Simple logic and arithmetic —
you don’t even need to be as smart as a Fifth Grader — tell you that the amount for the TLH is going to be less than $100-million.
But did logic or math stop anyone from claiming it would be?
Of course not.
So on December 18th, you have VOCM reporting, uncritically:
Two hundred kilometres of the TLH will be widened, while some forty kilometres will receive hardtop at a cost of $100-million, split fifty-fifty between the two levels of government.
You have David Cochrane of the CBC, in his legislative report, breathless and without question:
The big one for Labrador is the Trans-Labrador Highway, this is the stretch of road between Lab City, Churchill Falls, and Happy Valley-Goose Bay, it’s $100-million to hard top that, put a hard surface on it, the province has said its money is there today, the feds came up with their money. So that’s 100-plus million dollars that’s gonna be done on that.
Not just $100-million, $100-
PLUS million!
Following — what else? — a call-in appearance, VOCM reports on New Year’s Eve:
Transportation Minister Dianne Whalen says government is committed to completing the Trans Labrador Highway. Government recently signed a cost sharing agreement with the federal government to the tune of $100-million to widen and pave a portion of the road. Whalen says if that money is not sufficient to finish the project, government will consider its options.
On January 7th,
The Aurora and
The Labradorian quote Labrador City mayor Graham Letto:
"The first two projects that they announced would go ahead were $100 million shared 50-50 with the province for Phase I of the Trans Labrador Highway to complete the hard-surfacing between Labrador West and Happy Valley-Goose Bay, and the second part included the upgrading of the Argentia access road," Mr. Letto explained.
Like Whalen, he states, plainly, that it’s $100-million for the TLH.
But just days later, and almost un-noticed — it’s hard to stop that “$100-million” juggernaut when you’re the one who set it in motion — the belated attempt begins, more to downplay expectations than grudgingly correct the record.
Whalen announces, on January 10th:
Included in the $182 million overall total in provincial road funding this year are $17 million for construction of Phase III of the Trans Labrador Highway, $5 million in carry-over from widening and hard-surfacing of Phase I of the Trans Labrador Highway last summer and $3 million in carry over from the 2007-08 Provincial Roads Improvement Program.

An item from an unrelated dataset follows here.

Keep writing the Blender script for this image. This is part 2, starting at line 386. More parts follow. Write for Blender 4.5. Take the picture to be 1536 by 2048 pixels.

The Provincial and Federal Government will also cost-share, on a 50-50 basis, the following projects:
• $40 million for hard-surfacing of Phase I of the Trans Labrador Highway;
$40-million.
Not $100-million.
$40-million.
The next day, in the daily papers, Steve Bartlett reports:
On Thursday, the minister of Transportation and Works announced government will spend more than $175 million to improve roads on the island and in Labrador.
…
The Trans Labrador Highway will get a decent chunk of the $175 million through different programs. The province will spend more than $17 million on various parts of that highway and cost-share $40 million with Ottawa for the hard-surfacing of Phase I.
Again: $40-million.
Not $100-million.
$40-million.
On Thursday, the province “upped” that figure to $45-million by
triple-announcing $5-million worth of last year’s money:
The Provincial and Federal Governments are cost-sharing $45 million for hard-surfacing of Phase I of the TLH, while the Provincial Government is also investing $17 million for construction of Phase III.
$5-million of that $45-million is a carry-over; the fed/prov cost-shared portion is, again, $40-million.
Not $100-million.
$40-million.
Even $100-million, after deducting the costs of widening that are magically lumped into “hard-topping”, that “hard-topping” is going to have to be chip-seal for the dollar values and distances involved.
At $40-million — which is less than $100-million — you are not just talking the oft-derided “cheap seal”, you are talking about “cheap sealing” only a fraction of Phase I of the Trans-Labrador Highway – certainly not about completing Phase I, let alone the entire TLH from Labrador City to the Straits.
Simple logic and math, at the time of the December announcement, would have immediately cast cold water on the “$100-million Trans-Labrador Highway” hype, at least for anyone smart enough to think or read for themselves.
Certainly, after the quiet January 10th correction, there should have been no excuse for bandying about the imaginary $100-million cheque as if it were real.
But there, in the March 3 edition of
The Aurora, and the March 2 edition of
53 North, you have Labrador West MHA Jim Baker claiming:
Our government along with the federal government on a 50/50 basis has committed to complete the widening and hard surfacing of the TLH at a cost of $100 million.
It is very clear from the nature of the December announcement that, even in the months leading up to it, there was never a deal for $100-million for the TLH on its own.
It became abundantly clear, even to the stone-cold stunned, the willing believers, or the proxies, back in January.
Those in the media who reported that $100-million figure in December, uncritically and without question, were, at best, very, very sloppy in their work.
And those provincial political figures who built up the “$100-million” hype in advance, and kept the myth alive for as long as they could, even after the responsible minister slunk away from it?
Well, they were, and are, liars, pure and simple.